-- begin Data for the task --

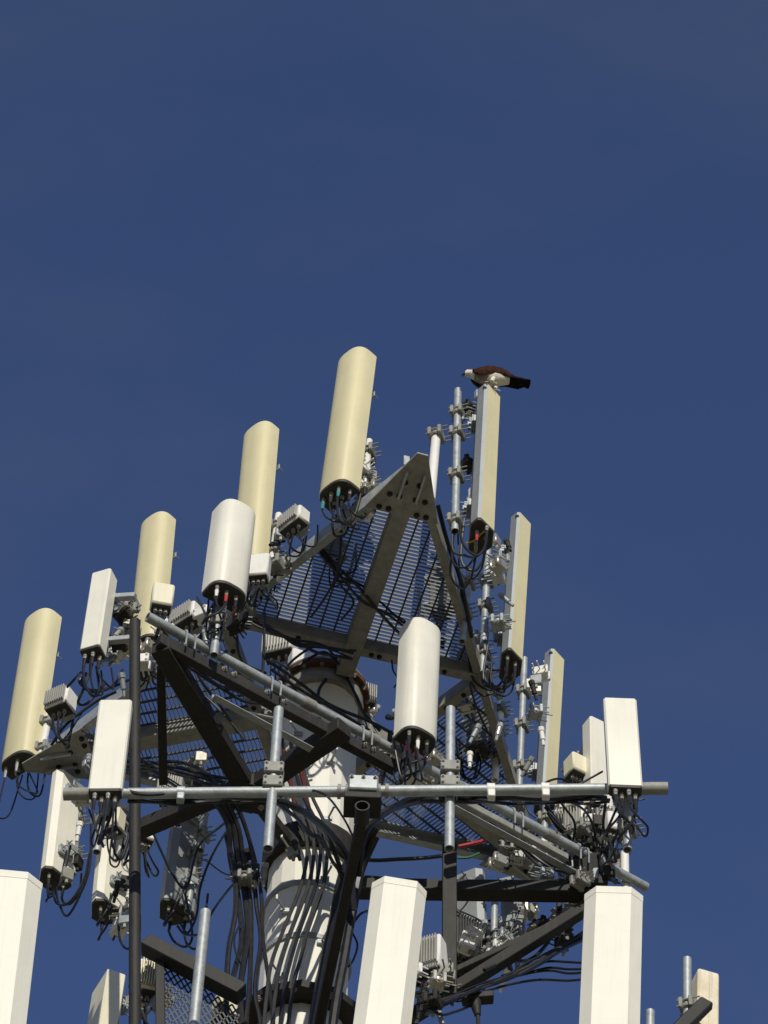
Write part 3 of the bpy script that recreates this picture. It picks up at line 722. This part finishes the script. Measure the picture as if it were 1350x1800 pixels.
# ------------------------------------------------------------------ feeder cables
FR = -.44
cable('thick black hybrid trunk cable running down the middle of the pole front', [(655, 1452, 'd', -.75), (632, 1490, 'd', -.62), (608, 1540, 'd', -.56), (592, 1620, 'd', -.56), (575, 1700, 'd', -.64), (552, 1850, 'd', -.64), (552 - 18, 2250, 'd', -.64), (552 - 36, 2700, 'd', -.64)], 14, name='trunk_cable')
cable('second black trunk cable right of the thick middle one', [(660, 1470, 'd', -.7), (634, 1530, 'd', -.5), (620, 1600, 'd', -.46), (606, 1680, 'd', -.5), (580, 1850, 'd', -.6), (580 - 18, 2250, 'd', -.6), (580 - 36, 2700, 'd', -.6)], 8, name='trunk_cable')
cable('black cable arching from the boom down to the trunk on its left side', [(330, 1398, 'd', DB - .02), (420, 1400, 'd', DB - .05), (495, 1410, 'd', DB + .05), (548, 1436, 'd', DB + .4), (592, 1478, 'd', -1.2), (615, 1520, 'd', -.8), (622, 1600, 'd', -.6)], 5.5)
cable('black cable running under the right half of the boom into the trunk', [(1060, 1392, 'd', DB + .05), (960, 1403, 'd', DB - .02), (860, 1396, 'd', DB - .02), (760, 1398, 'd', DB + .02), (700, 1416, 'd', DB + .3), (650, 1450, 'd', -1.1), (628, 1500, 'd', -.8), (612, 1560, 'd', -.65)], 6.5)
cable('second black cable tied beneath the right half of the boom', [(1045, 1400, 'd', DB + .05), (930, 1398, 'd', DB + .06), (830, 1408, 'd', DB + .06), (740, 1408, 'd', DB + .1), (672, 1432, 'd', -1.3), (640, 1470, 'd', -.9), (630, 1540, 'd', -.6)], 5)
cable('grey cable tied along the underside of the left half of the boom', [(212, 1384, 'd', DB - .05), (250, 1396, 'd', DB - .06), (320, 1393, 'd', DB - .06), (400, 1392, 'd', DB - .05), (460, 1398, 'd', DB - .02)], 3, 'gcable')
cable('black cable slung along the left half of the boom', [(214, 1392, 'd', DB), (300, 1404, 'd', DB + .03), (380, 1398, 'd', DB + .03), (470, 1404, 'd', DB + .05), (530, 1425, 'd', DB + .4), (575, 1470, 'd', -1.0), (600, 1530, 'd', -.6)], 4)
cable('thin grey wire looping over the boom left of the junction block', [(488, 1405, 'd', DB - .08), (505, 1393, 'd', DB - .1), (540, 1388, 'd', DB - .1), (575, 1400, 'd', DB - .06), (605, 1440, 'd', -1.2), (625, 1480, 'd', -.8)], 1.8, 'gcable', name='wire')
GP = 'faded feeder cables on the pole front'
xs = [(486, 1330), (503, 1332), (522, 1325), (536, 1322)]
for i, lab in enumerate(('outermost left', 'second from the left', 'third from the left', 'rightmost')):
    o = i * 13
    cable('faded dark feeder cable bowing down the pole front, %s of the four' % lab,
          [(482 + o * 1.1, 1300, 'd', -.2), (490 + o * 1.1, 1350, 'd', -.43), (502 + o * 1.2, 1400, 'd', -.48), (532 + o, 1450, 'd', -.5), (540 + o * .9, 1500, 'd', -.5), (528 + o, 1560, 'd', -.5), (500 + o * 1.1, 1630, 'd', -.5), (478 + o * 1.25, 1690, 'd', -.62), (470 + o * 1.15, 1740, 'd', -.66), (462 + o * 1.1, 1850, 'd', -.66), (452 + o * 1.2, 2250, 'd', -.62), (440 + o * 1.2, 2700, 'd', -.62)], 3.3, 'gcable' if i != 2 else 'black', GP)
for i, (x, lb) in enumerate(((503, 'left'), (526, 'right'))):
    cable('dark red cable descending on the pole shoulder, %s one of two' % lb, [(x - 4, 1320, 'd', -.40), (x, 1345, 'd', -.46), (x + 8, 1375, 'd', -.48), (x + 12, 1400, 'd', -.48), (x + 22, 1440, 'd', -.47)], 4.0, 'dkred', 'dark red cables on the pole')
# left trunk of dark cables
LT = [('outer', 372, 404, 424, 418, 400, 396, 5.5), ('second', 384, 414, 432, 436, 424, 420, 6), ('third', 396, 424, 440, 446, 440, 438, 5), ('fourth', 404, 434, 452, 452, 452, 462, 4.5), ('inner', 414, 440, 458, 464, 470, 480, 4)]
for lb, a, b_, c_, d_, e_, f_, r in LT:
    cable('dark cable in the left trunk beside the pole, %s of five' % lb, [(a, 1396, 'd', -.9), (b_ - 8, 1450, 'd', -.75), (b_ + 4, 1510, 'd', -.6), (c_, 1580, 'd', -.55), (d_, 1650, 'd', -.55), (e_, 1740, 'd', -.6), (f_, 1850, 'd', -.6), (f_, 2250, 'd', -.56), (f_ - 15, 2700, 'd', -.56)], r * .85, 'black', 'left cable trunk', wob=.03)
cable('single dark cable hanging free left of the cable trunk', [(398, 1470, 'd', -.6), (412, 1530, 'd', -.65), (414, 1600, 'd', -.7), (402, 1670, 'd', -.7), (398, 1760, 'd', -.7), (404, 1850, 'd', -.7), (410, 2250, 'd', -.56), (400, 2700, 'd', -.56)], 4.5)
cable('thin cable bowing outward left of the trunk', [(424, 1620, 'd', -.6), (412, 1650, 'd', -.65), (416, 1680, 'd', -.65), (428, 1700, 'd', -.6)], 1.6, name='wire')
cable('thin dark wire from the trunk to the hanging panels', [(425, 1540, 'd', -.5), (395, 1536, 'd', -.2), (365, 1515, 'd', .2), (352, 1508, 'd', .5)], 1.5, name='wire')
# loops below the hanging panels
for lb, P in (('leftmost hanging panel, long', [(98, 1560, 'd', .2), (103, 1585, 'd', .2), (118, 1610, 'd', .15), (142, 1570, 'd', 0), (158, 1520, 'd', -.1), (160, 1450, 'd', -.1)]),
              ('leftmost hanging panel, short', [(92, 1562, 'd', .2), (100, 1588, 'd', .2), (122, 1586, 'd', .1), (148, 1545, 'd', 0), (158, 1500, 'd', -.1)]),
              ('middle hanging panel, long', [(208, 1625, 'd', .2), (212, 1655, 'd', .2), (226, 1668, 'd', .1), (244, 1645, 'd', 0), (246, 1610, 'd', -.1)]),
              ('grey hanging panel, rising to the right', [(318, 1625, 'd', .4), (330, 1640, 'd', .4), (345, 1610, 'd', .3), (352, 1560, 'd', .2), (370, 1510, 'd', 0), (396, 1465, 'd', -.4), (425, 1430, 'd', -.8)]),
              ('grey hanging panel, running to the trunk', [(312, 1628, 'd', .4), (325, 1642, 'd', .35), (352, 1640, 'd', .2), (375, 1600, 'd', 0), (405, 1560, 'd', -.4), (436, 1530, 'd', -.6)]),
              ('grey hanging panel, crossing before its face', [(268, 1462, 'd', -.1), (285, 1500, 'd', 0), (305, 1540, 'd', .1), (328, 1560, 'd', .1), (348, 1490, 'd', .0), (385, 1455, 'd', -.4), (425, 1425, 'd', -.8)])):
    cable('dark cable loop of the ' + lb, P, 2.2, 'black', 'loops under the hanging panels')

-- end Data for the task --
-- begin Data for the task --

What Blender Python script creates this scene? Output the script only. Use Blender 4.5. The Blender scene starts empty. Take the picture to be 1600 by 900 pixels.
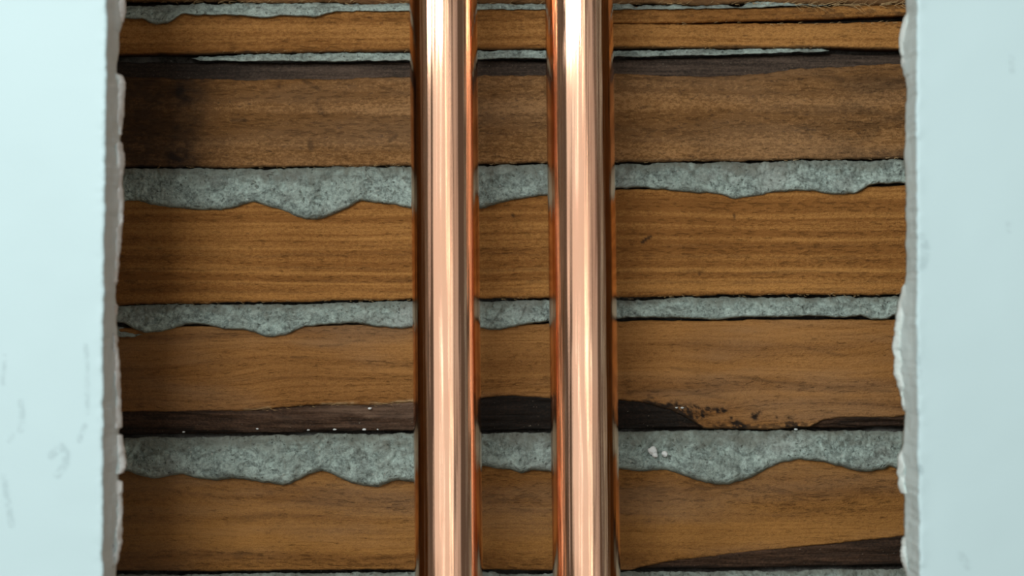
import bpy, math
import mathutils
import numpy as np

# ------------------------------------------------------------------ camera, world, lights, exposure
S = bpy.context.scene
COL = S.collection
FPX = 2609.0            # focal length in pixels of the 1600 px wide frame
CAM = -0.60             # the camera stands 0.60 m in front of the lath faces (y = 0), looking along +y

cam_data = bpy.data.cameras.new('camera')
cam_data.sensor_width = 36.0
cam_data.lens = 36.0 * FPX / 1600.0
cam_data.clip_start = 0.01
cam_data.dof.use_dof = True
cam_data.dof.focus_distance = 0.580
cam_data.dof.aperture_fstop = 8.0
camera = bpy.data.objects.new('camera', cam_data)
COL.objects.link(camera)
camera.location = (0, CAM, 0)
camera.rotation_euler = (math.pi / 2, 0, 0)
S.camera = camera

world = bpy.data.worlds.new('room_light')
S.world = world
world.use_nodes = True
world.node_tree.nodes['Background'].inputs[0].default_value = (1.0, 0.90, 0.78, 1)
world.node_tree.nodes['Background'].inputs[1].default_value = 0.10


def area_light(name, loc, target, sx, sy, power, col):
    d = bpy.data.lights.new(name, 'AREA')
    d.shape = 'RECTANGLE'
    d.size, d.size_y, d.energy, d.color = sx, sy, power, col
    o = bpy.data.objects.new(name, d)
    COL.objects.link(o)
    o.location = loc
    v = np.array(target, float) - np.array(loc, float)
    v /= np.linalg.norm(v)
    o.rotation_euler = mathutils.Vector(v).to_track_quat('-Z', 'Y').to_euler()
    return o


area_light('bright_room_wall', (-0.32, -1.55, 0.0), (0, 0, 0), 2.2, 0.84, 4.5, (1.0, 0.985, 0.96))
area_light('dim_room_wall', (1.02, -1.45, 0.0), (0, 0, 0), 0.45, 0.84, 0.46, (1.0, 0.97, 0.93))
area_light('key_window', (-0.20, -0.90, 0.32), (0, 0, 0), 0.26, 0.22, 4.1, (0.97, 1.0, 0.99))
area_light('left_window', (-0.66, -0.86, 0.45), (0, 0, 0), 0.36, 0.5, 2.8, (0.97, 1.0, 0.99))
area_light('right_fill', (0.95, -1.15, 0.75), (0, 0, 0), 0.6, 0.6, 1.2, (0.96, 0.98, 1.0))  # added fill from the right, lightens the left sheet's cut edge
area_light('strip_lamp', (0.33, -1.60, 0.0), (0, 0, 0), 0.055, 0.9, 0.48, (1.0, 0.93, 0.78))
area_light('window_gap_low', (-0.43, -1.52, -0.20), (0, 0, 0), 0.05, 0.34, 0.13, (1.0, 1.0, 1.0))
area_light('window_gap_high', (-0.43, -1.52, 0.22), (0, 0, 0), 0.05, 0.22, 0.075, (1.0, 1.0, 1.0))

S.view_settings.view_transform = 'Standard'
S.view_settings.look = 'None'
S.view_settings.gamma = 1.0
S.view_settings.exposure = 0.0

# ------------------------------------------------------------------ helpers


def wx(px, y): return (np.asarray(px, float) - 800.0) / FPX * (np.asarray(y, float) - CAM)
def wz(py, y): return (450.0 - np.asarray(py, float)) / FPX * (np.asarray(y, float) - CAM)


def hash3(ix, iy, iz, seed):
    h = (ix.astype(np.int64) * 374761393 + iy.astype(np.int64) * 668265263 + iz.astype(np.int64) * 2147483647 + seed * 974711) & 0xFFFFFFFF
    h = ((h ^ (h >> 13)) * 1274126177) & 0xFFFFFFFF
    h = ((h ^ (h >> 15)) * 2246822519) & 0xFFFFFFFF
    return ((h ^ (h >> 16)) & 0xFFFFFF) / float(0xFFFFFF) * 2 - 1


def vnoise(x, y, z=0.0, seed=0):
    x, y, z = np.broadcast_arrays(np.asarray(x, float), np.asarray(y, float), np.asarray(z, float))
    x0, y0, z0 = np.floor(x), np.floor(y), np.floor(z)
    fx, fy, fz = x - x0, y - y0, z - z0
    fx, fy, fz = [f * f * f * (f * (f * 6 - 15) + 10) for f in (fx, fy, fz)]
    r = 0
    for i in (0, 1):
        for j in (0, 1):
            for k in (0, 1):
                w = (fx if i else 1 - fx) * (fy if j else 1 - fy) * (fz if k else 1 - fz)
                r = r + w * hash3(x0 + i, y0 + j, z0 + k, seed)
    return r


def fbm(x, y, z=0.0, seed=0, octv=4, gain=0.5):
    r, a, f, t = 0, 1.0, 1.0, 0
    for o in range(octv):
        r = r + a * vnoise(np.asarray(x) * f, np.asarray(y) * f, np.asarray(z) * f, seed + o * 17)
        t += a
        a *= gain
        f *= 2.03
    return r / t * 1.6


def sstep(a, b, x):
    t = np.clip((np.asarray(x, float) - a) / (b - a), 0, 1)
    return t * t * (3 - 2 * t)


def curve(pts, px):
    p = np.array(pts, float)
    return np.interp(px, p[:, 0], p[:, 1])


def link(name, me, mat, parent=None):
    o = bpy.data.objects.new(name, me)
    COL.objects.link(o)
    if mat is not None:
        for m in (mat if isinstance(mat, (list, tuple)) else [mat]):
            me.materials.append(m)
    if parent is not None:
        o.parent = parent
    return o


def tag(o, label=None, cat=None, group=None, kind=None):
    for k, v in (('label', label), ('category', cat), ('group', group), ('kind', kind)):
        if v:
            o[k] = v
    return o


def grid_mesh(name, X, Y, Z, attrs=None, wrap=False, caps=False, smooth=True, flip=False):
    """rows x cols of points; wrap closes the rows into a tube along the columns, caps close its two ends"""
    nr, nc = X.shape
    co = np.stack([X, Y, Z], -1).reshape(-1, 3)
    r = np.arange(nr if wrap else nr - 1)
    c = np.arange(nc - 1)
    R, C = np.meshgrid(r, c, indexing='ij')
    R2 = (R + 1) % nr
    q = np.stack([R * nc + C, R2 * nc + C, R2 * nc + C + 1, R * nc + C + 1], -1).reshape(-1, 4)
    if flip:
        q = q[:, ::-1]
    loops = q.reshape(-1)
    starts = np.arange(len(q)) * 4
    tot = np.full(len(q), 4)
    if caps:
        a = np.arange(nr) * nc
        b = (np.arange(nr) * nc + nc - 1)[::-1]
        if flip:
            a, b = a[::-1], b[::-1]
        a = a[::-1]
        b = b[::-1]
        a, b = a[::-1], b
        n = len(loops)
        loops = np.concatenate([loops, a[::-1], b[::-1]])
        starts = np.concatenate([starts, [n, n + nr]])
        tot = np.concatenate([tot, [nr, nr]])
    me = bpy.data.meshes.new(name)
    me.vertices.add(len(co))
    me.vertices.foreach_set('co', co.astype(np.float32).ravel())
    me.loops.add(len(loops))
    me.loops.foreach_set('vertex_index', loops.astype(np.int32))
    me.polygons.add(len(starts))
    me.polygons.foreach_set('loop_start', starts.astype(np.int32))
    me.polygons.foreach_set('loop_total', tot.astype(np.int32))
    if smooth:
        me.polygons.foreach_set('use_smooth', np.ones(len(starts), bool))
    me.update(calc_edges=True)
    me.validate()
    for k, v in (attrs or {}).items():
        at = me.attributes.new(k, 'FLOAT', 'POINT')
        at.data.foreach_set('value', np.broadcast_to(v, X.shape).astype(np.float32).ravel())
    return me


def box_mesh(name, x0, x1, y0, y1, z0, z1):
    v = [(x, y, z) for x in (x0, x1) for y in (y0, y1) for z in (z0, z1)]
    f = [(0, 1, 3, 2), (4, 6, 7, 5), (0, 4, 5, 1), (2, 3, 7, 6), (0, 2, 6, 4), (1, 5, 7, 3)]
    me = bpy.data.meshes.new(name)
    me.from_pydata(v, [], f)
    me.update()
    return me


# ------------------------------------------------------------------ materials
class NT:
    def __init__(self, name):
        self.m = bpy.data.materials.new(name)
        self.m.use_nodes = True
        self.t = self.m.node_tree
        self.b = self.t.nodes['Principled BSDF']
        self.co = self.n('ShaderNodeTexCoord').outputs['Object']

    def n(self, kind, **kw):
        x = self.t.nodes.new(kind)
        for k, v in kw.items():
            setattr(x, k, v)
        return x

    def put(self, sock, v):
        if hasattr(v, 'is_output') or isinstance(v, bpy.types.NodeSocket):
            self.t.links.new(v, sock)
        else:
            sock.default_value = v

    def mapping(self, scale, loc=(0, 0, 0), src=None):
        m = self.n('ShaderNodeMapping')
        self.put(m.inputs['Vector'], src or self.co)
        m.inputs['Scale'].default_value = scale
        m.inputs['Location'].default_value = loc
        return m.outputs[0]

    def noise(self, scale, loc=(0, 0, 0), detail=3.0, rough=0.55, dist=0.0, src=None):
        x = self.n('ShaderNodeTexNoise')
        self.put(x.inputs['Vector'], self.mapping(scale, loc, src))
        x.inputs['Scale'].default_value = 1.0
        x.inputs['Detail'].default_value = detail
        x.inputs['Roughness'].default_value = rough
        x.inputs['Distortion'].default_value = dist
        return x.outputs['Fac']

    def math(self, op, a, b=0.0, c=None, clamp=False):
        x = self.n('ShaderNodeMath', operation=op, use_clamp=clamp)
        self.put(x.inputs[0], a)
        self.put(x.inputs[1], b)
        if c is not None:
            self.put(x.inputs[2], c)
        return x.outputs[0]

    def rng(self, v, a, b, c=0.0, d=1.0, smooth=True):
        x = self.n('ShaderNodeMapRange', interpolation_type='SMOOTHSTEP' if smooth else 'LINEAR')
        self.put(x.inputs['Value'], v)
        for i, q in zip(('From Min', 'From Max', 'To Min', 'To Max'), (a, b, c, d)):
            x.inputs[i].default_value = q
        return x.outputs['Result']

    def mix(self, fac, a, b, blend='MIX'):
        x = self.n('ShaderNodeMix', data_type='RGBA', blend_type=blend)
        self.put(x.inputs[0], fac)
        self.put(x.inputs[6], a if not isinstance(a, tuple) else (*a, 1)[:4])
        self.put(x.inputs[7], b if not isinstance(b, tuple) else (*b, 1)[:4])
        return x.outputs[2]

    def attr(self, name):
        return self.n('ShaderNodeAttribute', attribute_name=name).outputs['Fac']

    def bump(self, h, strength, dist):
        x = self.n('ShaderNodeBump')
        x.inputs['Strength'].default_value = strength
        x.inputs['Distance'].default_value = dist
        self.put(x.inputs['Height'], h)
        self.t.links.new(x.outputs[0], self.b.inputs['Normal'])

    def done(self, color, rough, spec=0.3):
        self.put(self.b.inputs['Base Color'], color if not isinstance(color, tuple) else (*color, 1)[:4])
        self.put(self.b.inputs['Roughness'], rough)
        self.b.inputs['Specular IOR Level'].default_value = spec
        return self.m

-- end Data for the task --

Exercise objective
Print everything from the line with "What Blender Python" down to the line with "import numpy as np", both included, exactly as written and without the pictures.

Exercise solution
What Blender Python script creates this scene? Output the script only. Use Blender 4.5. The Blender scene starts empty. Take the picture to be 1600 by 900 pixels.
import bpy, math
import mathutils
import numpy as np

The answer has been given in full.